A Traum und a Alptraum.

Was soll der Trainer jetzad dene Buam sagn? Des is ja furchtbar. I woaß aa net. Ah, geht’s zua, Burschn! Weita! Weita! Weita!“

Spencer krächzt in Berlin: „Emotion pur. Wir zwingen de Russn in de Verlängerung um Gold. Hey Mann, da kriechste Fieber. Oder Tollwut oder wat.“

OVERTIME

Das Eis ist wieder glatt. 15.42 Uhr.

Vier gegen Vier. Die Russen sind technisch besser. Versierter. Erfahrener. Russischer.

Noch dreizehneinhalb Minuten. Kowaltschuk ist durch, Danny aus den Birken blockt den Unhaltbaren mit dem linken Schoner.

Dann:

Die dritte Strafzeit für die Deutschen Reimer.

Hoher Stock.

Vier Russen gegen drei Deutsche.

Sie passen von links nach recht, diagonal, nach links, nach rechts. Gussev. Oinov. Gussev. Rüber zu Kaprizov.

Schlagschuss.

Tor.

Man schreibt die 70. Minute.

NACHSPIEL

Die Russen bekommen die Olympische Hymne. Da pfeifen sie drauf. Aus vollem Hals und mit einem erleichterten Lachen brüllen sie „Einen weiten Raum für Träume und fürs Leben / Eröffnen uns die kommenden Jahre. / Kraft gibt uns unsere Treue zur Heimat. / So war es, so ist es und so wird es immer sein.“

Sie sind sehr müde und sehr stolz. Und voller Respekt für die kleinen Deutschen.

Die berappeln sich nach zehn Minuten der Trauer. Betrachten stolz ihre Silbermedaille. Freuen sich, dass ihr Christian Ehrhoff nach dem Tränen-Trocknen die deutsche Fahne bei der Schlussfeier tragen darf.

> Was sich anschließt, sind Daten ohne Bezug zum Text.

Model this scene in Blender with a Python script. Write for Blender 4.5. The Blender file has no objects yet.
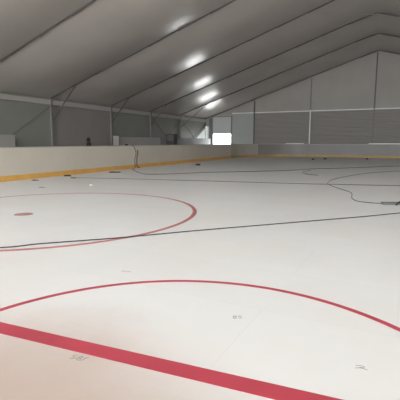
import bpy, bmesh, math, random
from mathutils import Vector
random.seed(4)
scene = bpy.context.scene
COL = scene.collection

# ------------------------------------------------------------------ helpers
def link(name, bm, mat=None, parent=None, smooth=False, loc=None):
    me = bpy.data.meshes.new(name)
    bmesh.ops.recalc_face_normals(bm, faces=bm.faces)
    bm.to_mesh(me); bm.free()
    mats = mat if isinstance(mat, (list, tuple)) else [mat]
    for m in mats:
        if m: me.materials.append(m)
    if smooth:
        for p in me.polygons: p.use_smooth = True
    o = bpy.data.objects.new(name, me)
    COL.objects.link(o)
    if parent: o.parent = parent
    if loc: o.location = loc
    return o

def tag(o, label=None, cat=None, group=None, kind=None):
    if label: o['label'] = label
    if cat: o['category'] = cat
    if group: o['group'] = group
    if kind: o['kind'] = kind
    return o

def struct(o, label=None, cat=None):
    return tag(o, label, cat, kind='structure')

def empty(name, loc=(0, 0, 0)):
    o = bpy.data.objects.new(name, None)
    COL.objects.link(o); o.location = loc
    return o

def box(bm, x0, x1, y0, y1, z0, z1, mi=0):
    v = [bm.verts.new(p) for p in ((x0,y0,z0),(x1,y0,z0),(x1,y1,z0),(x0,y1,z0),(x0,y0,z1),(x1,y0,z1),(x1,y1,z1),(x0,y1,z1))]
    for f in ((0,3,2,1),(4,5,6,7),(0,1,5,4),(1,2,6,5),(2,3,7,6),(3,0,4,7)):
        fc = bm.faces.new([v[i] for i in f]); fc.material_index = mi
    return v

def bevelled(bm, w=0.01, seg=2):
    bmesh.ops.bevel(bm, geom=list(bm.edges), offset=w, segments=seg, affect='EDGES', profile=0.5)

def catmull(pts, n=6):
    pts = [Vector(p) for p in pts]
    P = [2*pts[0]-pts[1]] + pts + [2*pts[-1]-pts[-2]]
    out = []
    for i in range(1, len(P)-2):
        a, b, c, d = P[i-1], P[i], P[i+1], P[i+2]
        for k in range(n):
            t = k/n
            out.append(0.5*((2*b)+(c-a)*t+(2*a-5*b+4*c-d)*t*t+(3*b-a-3*c+d)*t**3))
    out.append(P[-2])
    return out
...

Und sie freuen sich aufs Deutsche Haus. Das ist nämlich nicht wie geplant schon geschlossen. Wegen der Bobfahrer, der Langläuferinnen und der Eis-Helden steht am Abend noch eine große Sause an.

Und eines ist sicher: Ins Quartier wollen die Helden nicht. Sie werden direkt von der Feier zum Flieger fahren. Drunter machen sie es nicht bei ihrer Sieger-Feier.